┌────────

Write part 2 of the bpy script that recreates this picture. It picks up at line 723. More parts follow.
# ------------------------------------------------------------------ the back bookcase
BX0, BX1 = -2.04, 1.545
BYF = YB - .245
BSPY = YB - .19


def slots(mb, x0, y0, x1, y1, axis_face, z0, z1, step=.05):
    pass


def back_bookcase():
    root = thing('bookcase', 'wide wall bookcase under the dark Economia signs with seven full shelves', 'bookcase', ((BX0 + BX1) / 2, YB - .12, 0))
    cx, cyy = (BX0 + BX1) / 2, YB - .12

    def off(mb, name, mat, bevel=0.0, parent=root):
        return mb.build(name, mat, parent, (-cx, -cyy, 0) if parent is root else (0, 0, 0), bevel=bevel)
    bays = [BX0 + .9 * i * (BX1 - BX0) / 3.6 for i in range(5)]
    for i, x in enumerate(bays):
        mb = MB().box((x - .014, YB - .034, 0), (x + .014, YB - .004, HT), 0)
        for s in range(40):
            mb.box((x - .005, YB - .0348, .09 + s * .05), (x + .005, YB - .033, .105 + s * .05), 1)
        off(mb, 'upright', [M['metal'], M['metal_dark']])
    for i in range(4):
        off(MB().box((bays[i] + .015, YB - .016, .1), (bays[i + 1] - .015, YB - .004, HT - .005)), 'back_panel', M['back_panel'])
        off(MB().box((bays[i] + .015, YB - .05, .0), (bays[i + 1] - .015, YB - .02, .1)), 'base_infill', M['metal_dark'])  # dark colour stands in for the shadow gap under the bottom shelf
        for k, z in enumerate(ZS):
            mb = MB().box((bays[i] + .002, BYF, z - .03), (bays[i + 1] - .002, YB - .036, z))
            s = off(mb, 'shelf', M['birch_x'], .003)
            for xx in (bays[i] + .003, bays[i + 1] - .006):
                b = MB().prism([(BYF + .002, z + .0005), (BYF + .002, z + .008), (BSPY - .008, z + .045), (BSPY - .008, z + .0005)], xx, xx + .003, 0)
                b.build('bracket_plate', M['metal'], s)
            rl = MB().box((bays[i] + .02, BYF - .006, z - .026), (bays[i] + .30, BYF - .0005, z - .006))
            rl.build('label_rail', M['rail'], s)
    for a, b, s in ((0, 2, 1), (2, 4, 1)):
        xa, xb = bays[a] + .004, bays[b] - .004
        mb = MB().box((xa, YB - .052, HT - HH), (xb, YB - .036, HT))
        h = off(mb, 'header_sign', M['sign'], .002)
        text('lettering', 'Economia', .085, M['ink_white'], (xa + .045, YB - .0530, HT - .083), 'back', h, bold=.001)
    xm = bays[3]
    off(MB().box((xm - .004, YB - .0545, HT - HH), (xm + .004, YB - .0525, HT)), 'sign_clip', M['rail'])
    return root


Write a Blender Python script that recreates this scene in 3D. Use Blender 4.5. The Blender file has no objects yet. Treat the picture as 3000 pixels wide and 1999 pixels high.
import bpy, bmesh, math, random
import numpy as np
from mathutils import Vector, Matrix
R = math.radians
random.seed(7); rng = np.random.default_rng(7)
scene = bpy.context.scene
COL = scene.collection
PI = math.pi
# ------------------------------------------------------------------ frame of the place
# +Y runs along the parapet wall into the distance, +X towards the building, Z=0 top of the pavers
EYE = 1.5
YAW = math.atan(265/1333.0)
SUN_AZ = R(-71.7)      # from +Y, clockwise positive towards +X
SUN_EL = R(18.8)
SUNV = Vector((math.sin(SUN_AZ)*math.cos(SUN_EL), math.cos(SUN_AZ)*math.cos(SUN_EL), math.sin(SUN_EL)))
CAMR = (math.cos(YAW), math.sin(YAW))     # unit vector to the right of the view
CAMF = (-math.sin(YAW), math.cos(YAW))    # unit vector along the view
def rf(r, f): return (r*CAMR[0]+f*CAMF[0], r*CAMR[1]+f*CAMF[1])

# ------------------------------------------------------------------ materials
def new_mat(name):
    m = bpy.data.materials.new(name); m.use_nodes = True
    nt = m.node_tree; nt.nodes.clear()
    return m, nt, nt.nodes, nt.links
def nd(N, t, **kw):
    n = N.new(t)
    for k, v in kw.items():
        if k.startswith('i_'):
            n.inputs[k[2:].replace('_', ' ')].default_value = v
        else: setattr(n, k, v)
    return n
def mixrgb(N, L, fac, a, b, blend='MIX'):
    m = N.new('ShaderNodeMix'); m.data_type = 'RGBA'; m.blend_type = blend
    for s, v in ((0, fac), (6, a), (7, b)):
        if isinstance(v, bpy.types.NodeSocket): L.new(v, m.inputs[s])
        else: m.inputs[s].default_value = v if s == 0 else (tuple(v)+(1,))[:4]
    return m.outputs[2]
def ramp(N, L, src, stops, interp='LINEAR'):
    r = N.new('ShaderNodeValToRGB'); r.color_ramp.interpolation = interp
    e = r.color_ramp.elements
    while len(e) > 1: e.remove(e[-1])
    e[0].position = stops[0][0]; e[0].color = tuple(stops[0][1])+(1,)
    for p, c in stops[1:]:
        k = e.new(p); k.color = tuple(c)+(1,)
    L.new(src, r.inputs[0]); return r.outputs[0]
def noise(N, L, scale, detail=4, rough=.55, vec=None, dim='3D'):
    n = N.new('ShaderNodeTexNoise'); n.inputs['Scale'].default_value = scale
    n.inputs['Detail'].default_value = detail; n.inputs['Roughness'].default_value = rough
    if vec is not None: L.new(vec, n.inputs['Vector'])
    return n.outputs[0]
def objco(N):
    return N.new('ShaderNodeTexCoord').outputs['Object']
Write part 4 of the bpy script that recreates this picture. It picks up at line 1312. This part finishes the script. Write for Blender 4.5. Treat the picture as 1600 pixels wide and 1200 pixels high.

└────────

[TASK OBJECTIVE]: Return only the lines spanning from the first line of the material through the line with "cx, cyy = (BX0 + BX1) / 2, YB - .12", copied exactly, both ends kept.

[RESPONSE FOR THIS EXERCISE]:
Write part 2 of the bpy script that recreates this picture. It picks up at line 723. More parts follow.
# ------------------------------------------------------------------ the back bookcase
BX0, BX1 = -2.04, 1.545
BYF = YB - .245
BSPY = YB - .19


def slots(mb, x0, y0, x1, y1, axis_face, z0, z1, step=.05):
    pass


def back_bookcase():
    root = thing('bookcase', 'wide wall bookcase under the dark Economia signs with seven full shelves', 'bookcase', ((BX0 + BX1) / 2, YB - .12, 0))
    cx, cyy = (BX0 + BX1) / 2, YB - .12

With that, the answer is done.